また、裁判所が独自に判断するため、原告側、被告側のどちらの主張とも異なる境界線が確定されることもあります。
・和解や調停はない
一般的な訴訟と違い、和解や調停ができないのも、「境界確定訴訟」の大きな特徴です。
そのため、原告・被告同士が合意したとしても、和解や調停で決着することはできません。
・今後境界について争うことはできない
裁判所の判決により、筆界が決定されます。
裁判所の決定に不満があったとしても、今後一切異議を唱えることはできなくなります。
また、判決が下されると、「筆界特定制度」も受け付けてもらえません。

「境界確定訴訟」とは別に、「所有権確認訴訟」という裁判もあります。
「境界確定訴訟」が、土地の区画についてを争う裁判であるのに対し、「所有権確認訴訟」は、原告の所有権の範囲について争う裁判であるということが、大きな違いです。
判決が出るまで、長い裁判の場合だと10年前後かかってしまうこともあります。
「所有権確認訴訟」は、和解できるのも特徴です。

土地を売却する場合、売却後のトラブルを未然に防ぐためにも、確定測量は不可欠です。
しかし、確定測量が不要なケースもあります。
確定測量が不要なケースをチェックしておきましょう。

地価、つまり土地の売買価格が低い地方の場合は、確定測量をしないで、土地売却などの契約をすることがあります。
土地の坪単価が、著しく低い場合は、確定測量にかかる費用のほうが高くなってしまい、無駄な時間を要してしまうからです。
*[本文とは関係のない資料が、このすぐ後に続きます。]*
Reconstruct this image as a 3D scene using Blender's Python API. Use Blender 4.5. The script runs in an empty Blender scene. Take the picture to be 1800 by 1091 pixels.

地方などで、地価が低く、広大な土地の場合は、確定測量をしない場合もあります。
土地が広い場合も、若干の誤差が生じてしまっても、その金額より確定測量に費やすコストのほうが高くなってしまうことが多いからです。

お隣の土地の所有者と合意はしているけれど、なんらかの事情により、署名捺印などの書類手続きが完了していない場合があります。
行政に承認を依頼すると、長く時間がかかってしまうため、土地の購入者が同意すれば、確定測量せずに売買契約を締結することもあります。
このような場合は、「承認が下りなければ解約」、「土地面積が変更になった場合は金額を変更する」などの特約をつけて契約するのが一般的です。
これらの特約は、売主に多大なリスクが生じてしまう可能性が高くなるため、やはり前もって確定測量を行ってから、売買契約を結ぶほうが安心です。

隣接する地権者の同意が得られずに、確定測量ができないことは案外よくあります。
しかしながら、土地を安心して売却するためには、確定測量は不可欠です。